Retype word for word the first line of the listing and each line after it up to the line with "COL = SC.collection", with the pictures taken out.

**SOURCE DATA:**
========

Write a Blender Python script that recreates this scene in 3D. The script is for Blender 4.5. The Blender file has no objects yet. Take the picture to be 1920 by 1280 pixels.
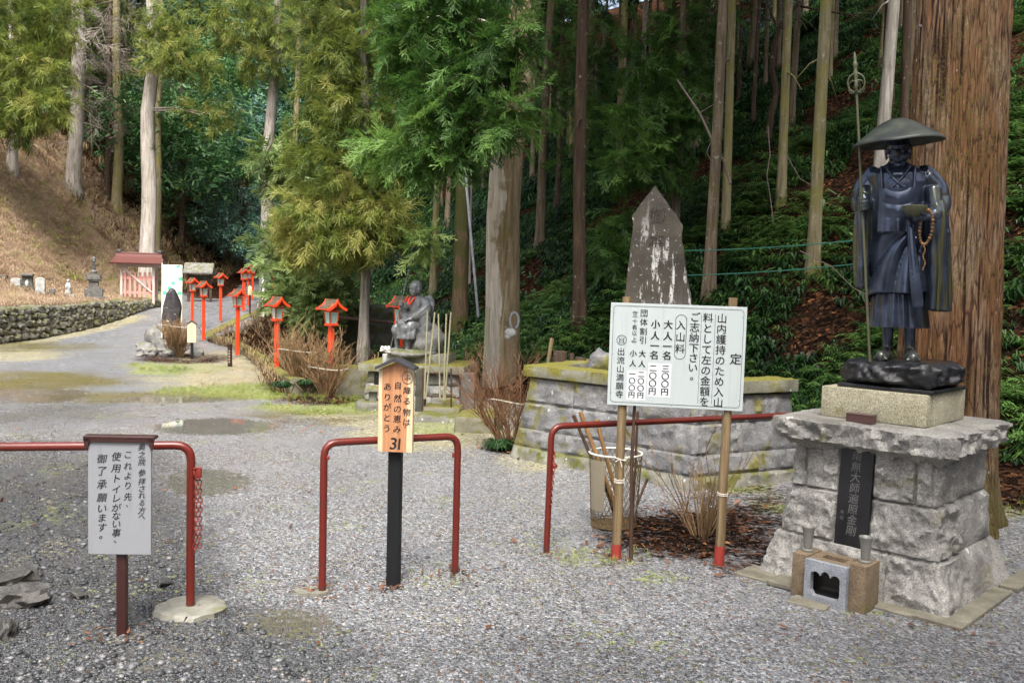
import bpy, bmesh, math, random
import numpy as np
from mathutils import Vector, Matrix, Euler

R = math.radians
random.seed(7)
rng = np.random.default_rng(7)
SC = bpy.context.scene
COL = SC.collection

# ------------------------------------------------------------------ camera
CAM_Z, F, PITCH, ROLL = 1.6, 1700.0, R(3.5), R(1.5)
cam_d = bpy.data.cameras.new('camera')
cam = bpy.data.objects.new('camera', cam_d)
COL.objects.link(cam)
cam_d.sensor_width = 36.0
cam_d.lens = F / 1920.0 * 36.0
cam_d.clip_start = 0.05
cam_d.clip_end = 1000.0
CR = Matrix.Rotation(math.pi / 2 - PITCH, 3, 'X') @ Matrix.Rotation(ROLL, 3, 'Z')
cam.matrix_world = Matrix.Translation((0, 0, CAM_Z)) @ CR.to_4x4()
SC.camera = cam
CRN = np.array(CR)

# ------------------------------------------------------------------ light
SUN_EL, SUN_AZ = R(60), R(178)          # azimuth clockwise from +Y
SC.world = bpy.data.worlds.new('World')
SC.world.use_nodes = True
wn = SC.world.node_tree
wn.nodes.clear()
sky = wn.nodes.new('ShaderNodeTexSky')
sky.sky_type = 'NISHITA'
sky.sun_disc = False
sky.sun_elevation = SUN_EL
sky.sun_rotation = SUN_AZ
sky.dust_density = 6.0
sky.air_density = 1.0
hs = wn.nodes.new('ShaderNodeHueSaturation')
hs.inputs['Saturation'].default_value = 0.75
bg = wn.nodes.new('ShaderNodeBackground')
bg.inputs['Strength'].default_value = 0.15
wo = wn.nodes.new('ShaderNodeOutputWorld')
wn.links.new(sky.outputs[0], hs.inputs['Color'])
wn.links.new(hs.outputs[0], bg.inputs['Color'])
wn.links.new(bg.outputs[0], wo.inputs['Surface'])
sl = bpy.data.lights.new('sun', 'SUN')
sl.energy = 2.0
sl.angle = R(20)
sl.color = (1.0, 0.97, 0.93)
sun = bpy.data.objects.new('sun', sl)
COL.objects.link(sun)
sd = Vector((math.sin(SUN_AZ) * math.cos(SUN_EL), math.cos(SUN_AZ) * math.cos(SUN_EL), math.sin(SUN_EL)))
sun.rotation_euler = sd.to_track_quat('Z', 'Y').to_euler()
sun.location = (0, -5, 20)
SC.view_settings.view_transform = 'Standard'
SC.view_settings.look = 'None'
SC.view_settings.exposure = 1.5
SC.view_settings.gamma = 1.0
SC.render.engine = 'CYCLES'
SC.cycles.max_bounces = 6
SC.cycles.diffuse_bounces = 2
SC.cycles.glossy_bounces = 2
SC.cycles.transmission_bounces = 3
SC.cycles.transparent_max_bounces = 4

# ------------------------------------------------------------------ pixel <-> world (photo pixels, 1920 x 1280)
def ray(px, py):
    d = CRN @ np.array([(px - 960) / F, -(py - 640) / F, -1.0])
    return d / d[1]                                   # per metre of depth along +Y
def at(px, py, y):
    d = ray(px, py) * y
    return Vector((d[0], d[1], CAM_Z + d[2]))
def gnd(px, py, z=0.0):
    d = ray(px, py)
    return at(px, py, (z - CAM_Z) / d[2])
def proj(P):
    q = (np.asarray(P) - np.array([0, 0, CAM_Z])) @ CRN
    w = -q[..., 2]
    w = np.where(w < 0.3, 0.3, w)
    return 960 + F * q[..., 0] / w, 640 - F * q[..., 1] / w
def M(px, y):
    return px * y / F

# ------------------------------------------------------------------ numpy value noise
def _h(i, j, k, s):
    n = (i * 374761393 + j * 668265263 + k * 1442695041 + s * 974634541) & 0xFFFFFFFF
    n = ((n ^ (n >> 13)) * 1274126177) & 0xFFFFFFFF
    n = ((n ^ (n >> 16)) * 2246822519) & 0xFFFFFFFF
    return ((n ^ (n >> 15)) & 0xFFFF) / 65535.0
def vn(P, s=0):
    P = np.asarray(P, float)
    I = np.floor(P).astype(np.int64)
    f = P - I
    f = f * f * (3 - 2 * f)
    r = 0
    for a in (0, 1):
        for b in (0, 1):
            for c in (0, 1):
                w = (f[..., 0] if a else 1 - f[..., 0]) * (f[..., 1] if b else 1 - f[..., 1]) * (f[..., 2] if c else 1 - f[..., 2])
                r = r + w * _h(I[..., 0] + a, I[..., 1] + b, I[..., 2] + c, s)
    return r * 2 - 1
def fbm(P, o=4, s=0):
    P = np.asarray(P, float)
    r, a, t = 0, 1.0, 0
    for i in range(o):
        r = r + a * vn(P * 2 ** i, s + i)
        t += a
        a *= 0.5
    return r / t
def sstep(a, b, x):
    t = np.clip((x - a) / (b - a), 0, 1)
    return t * t * (3 - 2 * t)

# ------------------------------------------------------------------ objects
def tag(o, label=None, cat=None, group=None, kind=None):
    if label: o['label'] = label
    if cat: o['category'] = cat
    if group: o['group'] = group
    if kind: o['kind'] = kind
    return o
def thing(name, label, cat, loc=(0, 0, 0), rz=0.0, group=None):
    o = bpy.data.objects.new(name, None)
    o.empty_display_size = 0.1
    o.location = loc
    o.rotation_euler = (0, 0, rz)
    COL.objects.link(o)
    return tag(o, label, cat, group)
def copy_tree(o, parent=None):
    c = o.copy()
    COL.objects.link(c)
    if parent: c.parent = parent
    for ch in o.children:
        copy_tree(ch, c)
    return c

class MB:
    """collects geometry; build() links it as ONE mesh object"""
    def __init__(s):
        s.V, s.Fc, s.n, s.mi, s.cur = [], [], 0, [], 0
        s.A = []
    def add(s, v, f, a=None):
        v = np.asarray(v, float).reshape(-1, 3)
        s.V.append(v)
        s.Fc.extend([tuple(int(i) + s.n for i in q) for q in f])
        s.mi.extend([s.cur] * len(f))
        s.A.append(np.zeros(len(v)) if a is None else np.broadcast_to(np.asarray(a, float), (len(v),)))
        s.n += len(v)
        return s
    def bm(s, b, mtx=None):
        if mtx is not None: b.transform(mtx)
        b.verts.index_update()
        s.add([v.co[:] for v in b.verts], [[v.index for v in f.verts] for f in b.faces])
        b.free()
        return s
    def box(s, c, d, rz=0.0, bev=0.0, mtx=None, seg=1):
        b = bmesh.new()
        bmesh.ops.create_cube(b, size=1.0)
        b.transform(Matrix.Diagonal((d[0], d[1], d[2], 1)))
        if bev > 0:
            bmesh.ops.bevel(b, geom=list(b.edges), offset=bev, segments=seg, affect='EDGES', profile=0.6)
        m = Matrix.Translation(c) @ Matrix.Rotation(rz, 4, 'Z')
        if mtx is not None: m = mtx @ m
        return s.bm(b, m)
    def prism(s, pts, y0, y1, bev=0.0, mtx=None):
        """outline in XZ extruded along Y"""
        b = bmesh.new()
        vs = [b.verts.new((p[0], y0, p[1])) for p in pts]
        f = b.faces.new(vs)
        r = bmesh.ops.extrude_face_region(b, geom=[f])
        bmesh.ops.translate(b, verts=[v for v in r['geom'] if isinstance(v, bmesh.types.BMVert)], vec=(0, y1 - y0, 0))
        bmesh.ops.recalc_face_normals(b, faces=list(b.faces))
        if bev > 0:
            bmesh.ops.bevel(b, geom=list(b.edges), offset=bev, segments=1, affect='EDGES')
        return s.bm(b, mtx)
    def tube(s, path, rad, n=8, cap=True, flat=None, ph=0.0, a=None):
        P = np.asarray([tuple(p) for p in path], float)
        m = len(P)
        rad = np.broadcast_to(np.asarray(rad, float), (m,))
        fl = np.ones(m) if flat is None else np.broadcast_to(np.asarray(flat, float), (m,))
        T = np.gradient(P, axis=0)
        T /= np.linalg.norm(T, axis=1)[:, None] + 1e-12
        ref = np.array([0, 0, 1.0]) if abs(T[0][2]) < 0.9 else np.array([1.0, 0, 0])
        u = np.cross(ref, T[0]); u /= np.linalg.norm(u)
        V = []
        ang = np.arange(n) / n * 2 * math.pi + ph
        for i in range(m):
            u = u - T[i] * (u @ T[i]); u /= np.linalg.norm(u) + 1e-12
            w = np.cross(T[i], u)
            V.append(P[i] + rad[i] * (np.cos(ang)[:, None] * u + np.sin(ang)[:, None] * fl[i] * w))
        V = np.concatenate(V)
        Fc = [(i * n + j, i * n + (j + 1) % n, (i + 1) * n + (j + 1) % n, (i + 1) * n + j) for i in range(m - 1) for j in range(n)]
        if cap:
            Fc.append(tuple(range(n - 1, -1, -1)))
            Fc.append(tuple((m - 1) * n + j for j in range(n)))
        return s.add(V, Fc, a)
    def loft(s, rings, n=48, fn=None, cap=True):
        """rings (cx, cy, z, rx, ry); fn(angle array, z, t) -> radial factor, dz"""
        V = []
        ang = np.arange(n) / n * 2 * math.pi
        m = len(rings)
        for i, (cx, cy, z, rx, ry) in enumerate(rings):
            k, dz = (1.0, 0.0) if fn is None else fn(ang, z, i / (m - 1))
            V.append(np.stack([cx + np.cos(ang) * rx * k, cy + np.sin(ang) * ry * k, z + np.zeros(n) + dz], 1))
        V = np.concatenate(V)
        Fc = [(i * n + j, i * n + (j + 1) % n, (i + 1) * n + (j + 1) % n, (i + 1) * n + j) for i in range(m - 1) for j in range(n)]
        if cap:
            Fc.append(tuple(range(n - 1, -1, -1)))
            Fc.append(tuple((m - 1) * n + j for j in range(n)))
        return s.add(V, Fc)
    def ell(s, c, r, nz=10, n=16, mtx=None):
        rings = []
        for i in range(nz + 1):
            t = -math.pi / 2 + math.pi * min(max(i / nz, 0.02), 0.98)
            rings.append((0, 0, math.sin(t), math.cos(t), math.cos(t)))
        o = MB(); o.loft(rings, n)
        v = np.concatenate(o.V) * np.array(r)
        if mtx is not None: v = v @ np.array(mtx.to_3x3()).T
        return s.add(v + np.array(c), o.Fc)
    def rock(s, c, r, seed, sub=3, amp=0.28, flat_bottom=True, freq=1.6):
        b = bmesh.new()
        bmesh.ops.create_icosphere(b, subdivisions=sub, radius=1.0)
        v = np.array([q.co[:] for q in b.verts]); b.verts.index_update()
        f = [[q.index for q in fc.verts] for fc in b.faces]; b.free()
        k = 1 + amp * fbm(v * freq + seed * 7.3, 3, seed) * 1.6
        q = np.abs(v).max(1)
        v = v * (k * (0.75 + 0.25 / q))[:, None]
        v = v + 0.06 * amp * vn(v * 7 + seed, seed)[:, None] * v
        if flat_bottom: v[:, 2] = np.maximum(v[:, 2], -0.55)
        return s.add(v * np.array(r) + np.array(c), f)
    def block(s, c8, n=10, amp=0.03, seed=0, freq=9.0, edge=0.12, faces='all'):
        """rock-faced ashlar: c8 = 4 bottom corners then 4 top corners (counter-clockwise seen from above)"""
        C = np.asarray([tuple(p) for p in c8], float)
        cen = C.mean(0)
        for q in ((0, 1, 5, 4), (1, 2, 6, 5), (2, 3, 7, 6), (3, 0, 4, 7), (4, 5, 6, 7), (3, 2, 1, 0)):
            a, b_, c, d = C[list(q)]
            L1, L2 = np.linalg.norm(b_ - a), np.linalg.norm(d - a)
            n1 = max(2, int(round(n * L1 / max(L1, L2)))) ; n2 = max(2, int(round(n * L2 / max(L1, L2))))
            u, v = np.meshgrid(np.linspace(0, 1, n1 + 1), np.linspace(0, 1, n2 + 1))
            P = (a * ((1 - u) * (1 - v))[..., None] + b_ * (u * (1 - v))[..., None] + c * (u * v)[..., None] + d * ((1 - u) * v)[..., None])
            nr = np.cross(b_ - a, d - a); nr /= np.linalg.norm(nr) + 1e-9
            du = np.minimum(u, 1 - u) * L1; dv = np.minimum(v, 1 - v) * L2
            w = sstep(0, edge * min(L1, L2) + 1e-6, np.minimum(du, dv))
            rid = 1 - 2 * np.abs(fbm(P * freq * .8 + seed * 1.7, 4, seed + 20))
            h = 0.40 + 0.8 * fbm(P * freq + seed * 3.1, 4, seed) + 0.9 * rid * np.abs(rid) + 0.35 * fbm(P * freq * 3.3 + seed, 3, seed + 9)
            P = P + nr * (amp * w * h)[..., None]
            P = P + nr * (0.22 * amp * w * vn(P * freq * 4, seed + 3))[..., None]
            idx = np.arange((n1 + 1) * (n2 + 1)).reshape(n2 + 1, n1 + 1)
            Fc = [(idx[j, i], idx[j, i + 1], idx[j + 1, i + 1], idx[j + 1, i]) for j in range(n2) for i in range(n1)]
            s.add(P.reshape(-1, 3), Fc)
        return s
    def arr(s):
        return np.concatenate(s.V), s.Fc
    def build(s, name, mats, parent=None, smooth=0, attr=False, loc=None, world=False):
        if not isinstance(mats, (list, tuple)): mats = [mats]
        me = bpy.data.meshes.new(name)
        v = np.concatenate(s.V)
        if world and parent is not None:
            inv = np.array((Matrix.Translation(parent.location) @ parent.rotation_euler.to_matrix().to_4x4()).inverted())
            v = v @ inv[:3, :3].T + inv[:3, 3]
        if loc is not None: v = v - np.array(loc)
        me.from_pydata(v.tolist(), [], s.Fc)
        for m in mats: me.materials.append(m)
        if len(mats) > 1: me.polygons.foreach_set('material_index', s.mi)
        if smooth:
            me.polygons.foreach_set('use_smooth', [True] * len(me.polygons))
            if smooth < 180: me.set_sharp_from_angle(angle=R(smooth))
        if attr:
            at_ = me.attributes.new('v', 'FLOAT', 'POINT')
            at_.data.foreach_set('value', np.concatenate(s.A).astype(np.float32))
        me.update()
        o = bpy.data.objects.new(name, me)
        if loc is not None: o.location = loc
        COL.objects.link(o)
        if parent is not None: o.parent = parent
        return o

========

**EXERCISE SOLUTION:**
Write a Blender Python script that recreates this scene in 3D. The script is for Blender 4.5. The Blender file has no objects yet. Take the picture to be 1920 by 1280 pixels.
import bpy, bmesh, math, random
import numpy as np
from mathutils import Vector, Matrix, Euler

R = math.radians
random.seed(7)
rng = np.random.default_rng(7)
SC = bpy.context.scene
COL = SC.collection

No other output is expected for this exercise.